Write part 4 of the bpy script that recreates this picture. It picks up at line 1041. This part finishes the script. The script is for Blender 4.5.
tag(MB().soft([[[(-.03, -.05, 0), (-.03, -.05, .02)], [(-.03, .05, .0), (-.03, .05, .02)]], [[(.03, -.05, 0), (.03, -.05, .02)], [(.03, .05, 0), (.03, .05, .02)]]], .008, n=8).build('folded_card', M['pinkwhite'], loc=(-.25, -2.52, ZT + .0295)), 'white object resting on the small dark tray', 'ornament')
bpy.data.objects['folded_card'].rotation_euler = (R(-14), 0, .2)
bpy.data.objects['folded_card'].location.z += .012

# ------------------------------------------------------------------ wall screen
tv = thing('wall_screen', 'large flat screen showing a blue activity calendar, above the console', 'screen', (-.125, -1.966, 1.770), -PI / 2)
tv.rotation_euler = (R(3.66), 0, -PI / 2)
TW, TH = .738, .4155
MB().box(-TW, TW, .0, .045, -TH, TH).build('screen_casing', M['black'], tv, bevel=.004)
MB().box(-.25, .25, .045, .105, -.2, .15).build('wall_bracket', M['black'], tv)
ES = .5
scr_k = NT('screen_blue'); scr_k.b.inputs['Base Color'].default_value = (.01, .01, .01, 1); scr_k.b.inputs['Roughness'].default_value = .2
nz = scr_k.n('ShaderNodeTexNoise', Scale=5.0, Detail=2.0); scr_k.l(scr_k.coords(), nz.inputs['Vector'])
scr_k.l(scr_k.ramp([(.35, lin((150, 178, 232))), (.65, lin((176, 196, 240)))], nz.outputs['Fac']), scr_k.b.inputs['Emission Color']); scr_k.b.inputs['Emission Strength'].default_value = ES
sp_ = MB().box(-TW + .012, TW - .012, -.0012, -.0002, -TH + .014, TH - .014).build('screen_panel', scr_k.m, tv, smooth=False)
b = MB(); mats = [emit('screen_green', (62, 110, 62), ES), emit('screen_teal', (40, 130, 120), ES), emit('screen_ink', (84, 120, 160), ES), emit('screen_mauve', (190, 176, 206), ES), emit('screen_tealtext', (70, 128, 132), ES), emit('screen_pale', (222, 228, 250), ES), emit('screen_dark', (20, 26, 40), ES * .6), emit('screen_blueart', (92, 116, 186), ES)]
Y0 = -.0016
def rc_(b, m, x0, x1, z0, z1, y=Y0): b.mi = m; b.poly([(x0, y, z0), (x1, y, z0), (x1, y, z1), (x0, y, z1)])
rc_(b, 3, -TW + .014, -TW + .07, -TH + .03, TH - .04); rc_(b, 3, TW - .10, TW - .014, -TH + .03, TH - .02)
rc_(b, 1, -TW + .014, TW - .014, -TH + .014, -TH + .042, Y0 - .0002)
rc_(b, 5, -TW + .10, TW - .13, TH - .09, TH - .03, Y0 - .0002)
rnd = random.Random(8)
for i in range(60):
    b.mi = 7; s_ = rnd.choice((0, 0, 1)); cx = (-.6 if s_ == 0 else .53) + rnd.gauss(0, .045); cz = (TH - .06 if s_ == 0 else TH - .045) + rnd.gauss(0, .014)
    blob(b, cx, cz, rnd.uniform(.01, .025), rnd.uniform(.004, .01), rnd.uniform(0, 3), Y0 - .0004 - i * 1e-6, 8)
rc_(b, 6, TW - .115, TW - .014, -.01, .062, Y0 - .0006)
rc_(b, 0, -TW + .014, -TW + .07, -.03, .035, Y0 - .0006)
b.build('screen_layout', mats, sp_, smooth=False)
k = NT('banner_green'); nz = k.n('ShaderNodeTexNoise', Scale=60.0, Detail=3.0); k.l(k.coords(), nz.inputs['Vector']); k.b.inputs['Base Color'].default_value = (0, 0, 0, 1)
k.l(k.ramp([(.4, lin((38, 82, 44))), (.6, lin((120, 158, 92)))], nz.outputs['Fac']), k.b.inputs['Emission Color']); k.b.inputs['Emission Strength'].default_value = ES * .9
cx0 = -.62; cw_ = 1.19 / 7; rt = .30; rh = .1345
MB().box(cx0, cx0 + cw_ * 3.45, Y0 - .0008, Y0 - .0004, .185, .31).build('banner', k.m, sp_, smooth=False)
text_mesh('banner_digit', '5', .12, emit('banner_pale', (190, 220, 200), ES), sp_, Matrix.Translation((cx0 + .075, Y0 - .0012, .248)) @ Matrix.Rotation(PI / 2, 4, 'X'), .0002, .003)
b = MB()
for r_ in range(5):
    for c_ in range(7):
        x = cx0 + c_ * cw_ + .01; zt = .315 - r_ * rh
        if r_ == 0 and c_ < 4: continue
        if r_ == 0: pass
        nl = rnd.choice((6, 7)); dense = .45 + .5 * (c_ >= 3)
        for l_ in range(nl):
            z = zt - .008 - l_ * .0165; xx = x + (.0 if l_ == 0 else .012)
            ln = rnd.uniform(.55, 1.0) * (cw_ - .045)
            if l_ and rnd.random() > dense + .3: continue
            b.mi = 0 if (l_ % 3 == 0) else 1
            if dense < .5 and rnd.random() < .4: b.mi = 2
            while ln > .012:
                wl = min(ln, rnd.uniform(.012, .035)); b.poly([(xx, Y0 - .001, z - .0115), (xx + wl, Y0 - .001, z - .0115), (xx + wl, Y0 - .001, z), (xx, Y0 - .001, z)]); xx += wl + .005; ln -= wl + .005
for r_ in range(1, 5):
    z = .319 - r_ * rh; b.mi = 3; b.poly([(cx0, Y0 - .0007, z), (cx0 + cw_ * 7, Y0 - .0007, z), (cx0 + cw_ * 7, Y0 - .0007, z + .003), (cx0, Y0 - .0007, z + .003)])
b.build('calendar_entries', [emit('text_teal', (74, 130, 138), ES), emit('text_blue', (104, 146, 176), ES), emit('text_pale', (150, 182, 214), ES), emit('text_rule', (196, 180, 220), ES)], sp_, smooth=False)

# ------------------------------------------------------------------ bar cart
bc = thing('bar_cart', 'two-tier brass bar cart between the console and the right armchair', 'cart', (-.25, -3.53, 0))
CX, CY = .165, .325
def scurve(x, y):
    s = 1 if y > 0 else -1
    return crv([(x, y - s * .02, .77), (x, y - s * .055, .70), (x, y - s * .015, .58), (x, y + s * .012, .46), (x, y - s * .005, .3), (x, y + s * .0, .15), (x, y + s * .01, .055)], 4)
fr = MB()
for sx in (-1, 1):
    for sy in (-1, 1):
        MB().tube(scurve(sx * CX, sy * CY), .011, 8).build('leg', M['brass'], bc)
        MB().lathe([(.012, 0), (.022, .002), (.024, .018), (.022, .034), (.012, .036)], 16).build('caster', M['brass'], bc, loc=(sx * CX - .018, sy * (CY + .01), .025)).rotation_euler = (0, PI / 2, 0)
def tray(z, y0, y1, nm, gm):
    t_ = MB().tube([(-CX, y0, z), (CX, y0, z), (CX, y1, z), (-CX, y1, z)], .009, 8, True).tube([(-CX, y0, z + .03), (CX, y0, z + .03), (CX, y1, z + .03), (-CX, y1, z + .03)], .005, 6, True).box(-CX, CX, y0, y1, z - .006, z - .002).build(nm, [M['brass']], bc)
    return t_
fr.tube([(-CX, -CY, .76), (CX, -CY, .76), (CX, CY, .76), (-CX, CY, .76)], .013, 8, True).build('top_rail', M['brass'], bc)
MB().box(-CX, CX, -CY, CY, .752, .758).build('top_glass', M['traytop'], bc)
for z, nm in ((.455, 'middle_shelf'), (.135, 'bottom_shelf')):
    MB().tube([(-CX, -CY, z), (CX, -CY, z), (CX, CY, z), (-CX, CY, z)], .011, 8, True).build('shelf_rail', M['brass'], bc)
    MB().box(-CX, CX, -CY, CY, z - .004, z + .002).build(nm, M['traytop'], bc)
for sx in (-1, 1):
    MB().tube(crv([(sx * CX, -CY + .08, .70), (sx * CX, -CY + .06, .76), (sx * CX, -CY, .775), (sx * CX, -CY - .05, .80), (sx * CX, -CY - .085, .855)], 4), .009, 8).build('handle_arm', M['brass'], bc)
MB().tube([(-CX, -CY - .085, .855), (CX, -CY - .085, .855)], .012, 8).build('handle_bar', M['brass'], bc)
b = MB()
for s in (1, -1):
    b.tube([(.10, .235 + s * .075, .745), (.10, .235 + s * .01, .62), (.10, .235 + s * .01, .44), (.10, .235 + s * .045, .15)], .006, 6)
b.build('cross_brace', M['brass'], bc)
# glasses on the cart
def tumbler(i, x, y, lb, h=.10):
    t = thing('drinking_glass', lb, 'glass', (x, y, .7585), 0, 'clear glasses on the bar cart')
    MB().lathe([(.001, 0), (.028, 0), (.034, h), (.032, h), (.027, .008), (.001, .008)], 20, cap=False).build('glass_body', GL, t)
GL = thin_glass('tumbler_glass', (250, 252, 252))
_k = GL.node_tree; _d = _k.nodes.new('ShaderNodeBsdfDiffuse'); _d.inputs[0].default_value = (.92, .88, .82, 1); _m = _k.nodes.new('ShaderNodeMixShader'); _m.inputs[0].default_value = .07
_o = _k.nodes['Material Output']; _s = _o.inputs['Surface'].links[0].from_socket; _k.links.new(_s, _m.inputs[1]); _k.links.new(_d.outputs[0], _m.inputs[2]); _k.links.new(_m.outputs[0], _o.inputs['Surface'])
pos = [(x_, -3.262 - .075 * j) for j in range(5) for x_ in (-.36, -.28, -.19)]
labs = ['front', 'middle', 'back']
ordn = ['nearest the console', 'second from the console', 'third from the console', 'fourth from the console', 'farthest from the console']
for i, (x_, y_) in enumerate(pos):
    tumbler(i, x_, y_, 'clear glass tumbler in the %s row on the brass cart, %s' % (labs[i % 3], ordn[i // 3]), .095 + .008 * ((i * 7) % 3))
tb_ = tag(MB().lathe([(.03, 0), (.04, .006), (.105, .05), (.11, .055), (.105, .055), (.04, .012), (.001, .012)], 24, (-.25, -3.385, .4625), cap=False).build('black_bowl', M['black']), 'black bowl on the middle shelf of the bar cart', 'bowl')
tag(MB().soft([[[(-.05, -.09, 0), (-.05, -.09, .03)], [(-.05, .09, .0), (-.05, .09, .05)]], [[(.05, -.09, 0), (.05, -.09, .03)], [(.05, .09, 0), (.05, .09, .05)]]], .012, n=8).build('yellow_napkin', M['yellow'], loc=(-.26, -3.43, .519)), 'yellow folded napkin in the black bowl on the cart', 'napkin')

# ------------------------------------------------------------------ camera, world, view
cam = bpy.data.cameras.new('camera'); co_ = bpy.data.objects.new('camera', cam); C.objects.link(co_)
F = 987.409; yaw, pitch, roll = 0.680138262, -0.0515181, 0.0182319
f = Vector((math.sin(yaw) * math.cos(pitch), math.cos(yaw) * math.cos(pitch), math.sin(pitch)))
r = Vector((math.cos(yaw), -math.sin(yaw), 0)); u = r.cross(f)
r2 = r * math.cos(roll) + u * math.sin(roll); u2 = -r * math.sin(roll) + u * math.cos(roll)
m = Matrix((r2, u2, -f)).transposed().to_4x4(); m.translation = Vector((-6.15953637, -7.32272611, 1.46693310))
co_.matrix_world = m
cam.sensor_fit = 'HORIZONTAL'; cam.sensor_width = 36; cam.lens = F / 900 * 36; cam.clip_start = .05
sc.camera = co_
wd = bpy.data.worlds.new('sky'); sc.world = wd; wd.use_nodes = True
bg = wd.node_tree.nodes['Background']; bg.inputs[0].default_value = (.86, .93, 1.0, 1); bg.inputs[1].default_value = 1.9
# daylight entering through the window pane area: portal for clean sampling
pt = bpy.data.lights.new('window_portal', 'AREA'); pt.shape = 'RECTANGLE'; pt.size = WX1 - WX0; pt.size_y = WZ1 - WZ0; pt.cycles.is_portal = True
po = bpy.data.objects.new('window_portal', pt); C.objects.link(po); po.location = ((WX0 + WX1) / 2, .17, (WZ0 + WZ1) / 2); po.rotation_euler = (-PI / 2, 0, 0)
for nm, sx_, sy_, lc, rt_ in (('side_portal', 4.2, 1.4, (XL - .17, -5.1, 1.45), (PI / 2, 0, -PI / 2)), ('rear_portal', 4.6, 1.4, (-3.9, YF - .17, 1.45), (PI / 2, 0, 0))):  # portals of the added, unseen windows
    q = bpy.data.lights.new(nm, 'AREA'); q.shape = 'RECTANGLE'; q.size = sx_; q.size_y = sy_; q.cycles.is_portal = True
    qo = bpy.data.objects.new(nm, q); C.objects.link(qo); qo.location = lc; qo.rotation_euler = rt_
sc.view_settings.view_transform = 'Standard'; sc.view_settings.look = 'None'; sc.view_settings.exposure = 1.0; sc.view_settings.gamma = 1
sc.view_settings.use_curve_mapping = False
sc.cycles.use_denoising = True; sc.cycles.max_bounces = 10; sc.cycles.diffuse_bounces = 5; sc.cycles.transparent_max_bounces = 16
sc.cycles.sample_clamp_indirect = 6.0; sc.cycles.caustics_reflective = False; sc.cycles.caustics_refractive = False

### WHAT IS BEING ASKED
Include the first line, the line containing "bpy.data.objects['folded_card'].location.z += .012", and every line between them, copied exactly from the material above; output no other line.

### WORKED ANSWER
Write part 4 of the bpy script that recreates this picture. It picks up at line 1041. This part finishes the script. The script is for Blender 4.5.
tag(MB().soft([[[(-.03, -.05, 0), (-.03, -.05, .02)], [(-.03, .05, .0), (-.03, .05, .02)]], [[(.03, -.05, 0), (.03, -.05, .02)], [(.03, .05, 0), (.03, .05, .02)]]], .008, n=8).build('folded_card', M['pinkwhite'], loc=(-.25, -2.52, ZT + .0295)), 'white object resting on the small dark tray', 'ornament')
bpy.data.objects['folded_card'].rotation_euler = (R(-14), 0, .2)
bpy.data.objects['folded_card'].location.z += .012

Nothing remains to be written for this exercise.